The poorman's arcane raise spell in D&D since 1e is the
clone spell.
All the famous wizards used it in Greyhawk all the time (they died all the time, it was dangerous olde times).
Like DDO wizards that die a lot they didn't made a lot of friends out of healers, with all-caster raids and wipes.
From the greyhawk wiki:
"In 581 CY, Tenser accompanied Bigby, Drawmij, Jallarzi Sallavarian, Nystul, Otiluke, Otto, and Rary to the tomb of Halmadar the Cruel.
Every member of the party died that day, though they were brought back to life later through the agency of clone spells."
See
Tenser's wiki for example, these wizards are famous for inventing spells, fathers of magic, but that clearly involved plenty of field testing and trial and error.
Surely Tenser died a lot in the making of his
Transformation, and we know he never got to improve it in the way he did, say,
greater floating disk.
Clerics may have refused to group with him like a zergy battlecaster in a PUG in DDO, so all he had was clones.

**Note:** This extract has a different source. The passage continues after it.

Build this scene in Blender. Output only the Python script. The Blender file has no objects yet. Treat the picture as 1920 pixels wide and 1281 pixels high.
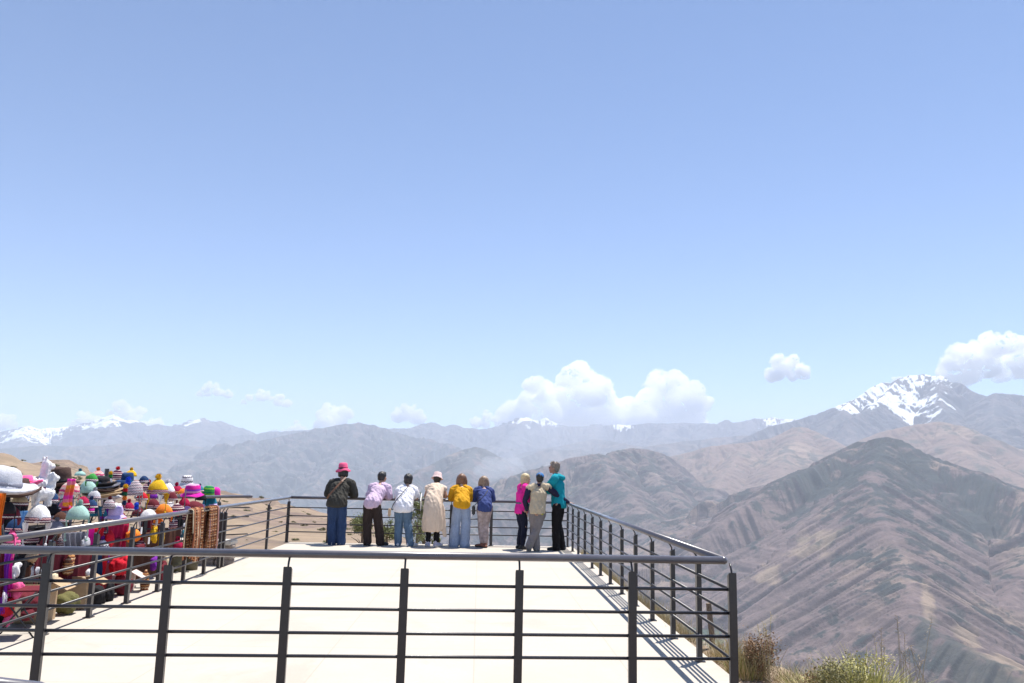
import bpy, bmesh, math, random
import numpy as np
from mathutils import Vector, Matrix, Quaternion

# ------------------------------------------------------------------ camera, world, sun, exposure
scene = bpy.context.scene
COL = scene.collection
S = 0.9                                   # metres per survey unit
F_PX, PITCH, ROLL, YAW, HC = 1499.05, 0.1615, 0.0221, 0.0368, 1.6796 * S

def _axes():
    cy, sy = math.cos(YAW), math.sin(YAW); cp, sp = math.cos(PITCH), math.sin(PITCH)
    cr, sr = math.cos(ROLL), math.sin(ROLL)
    fw = Vector((sy * cp, cy * cp, sp)); rt = Vector((cy, -sy, 0)); up = rt.cross(fw)
    return rt * cr + up * sr, up * cr - rt * sr, fw
RT, UP, FW = _axes()
cam_d = bpy.data.cameras.new("camera"); cam = bpy.data.objects.new("camera", cam_d); COL.objects.link(cam)
cam_d.sensor_width = 36.0; cam_d.lens = F_PX / 1920 * 36
cam_d.clip_start = 0.05; cam_d.clip_end = 250000
mw = Matrix.Identity(4)
for i in range(3):
    mw[i][0] = RT[i]; mw[i][1] = UP[i]; mw[i][2] = -FW[i]
mw[2][3] = HC
cam.matrix_world = mw
scene.camera = cam

SUN_DIR = Vector((0.24, 0.27, 1.0)).normalized()
SUN_EL = math.asin(SUN_DIR.z); SUN_AZ = math.atan2(SUN_DIR.x, SUN_DIR.y)
world = bpy.data.worlds.new("World"); scene.world = world; world.use_nodes = True
wn = world.node_tree; wn.nodes.clear()
sky = wn.nodes.new('ShaderNodeTexSky'); sky.sky_type = 'NISHITA'; sky.sun_disc = False
sky.sun_elevation = SUN_EL; sky.sun_rotation = SUN_AZ
sky.altitude = 3600; sky.air_density = 1.0; sky.dust_density = 1.0; sky.ozone_density = 4.0
bg = wn.nodes.new('ShaderNodeBackground'); bg.inputs[1].default_value = 0.12
wo = wn.nodes.new('ShaderNodeOutputWorld')
wn.links.new(sky.outputs[0], bg.inputs[0]); wn.links.new(bg.outputs[0], wo.inputs[0])
sd = bpy.data.lights.new("sun", 'SUN'); sd.energy = 4.9; sd.angle = math.radians(0.5); sd.color = (1.0, 0.955, 0.89)
sun = bpy.data.objects.new("sun", sd); COL.objects.link(sun)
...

In comparison Otiuke and Otto had better luck, and obviously safer magic.
In DDO the
clone seems like a good fit in the warforged's theme of repair and reconstruct spells.
Or if not wizards surely the artificers could have access to this ancient magical development.
All it'd take is to ask the Twelve for permission to unban this powerful magic, a place like X'endrik is dangerous enough to warrant it.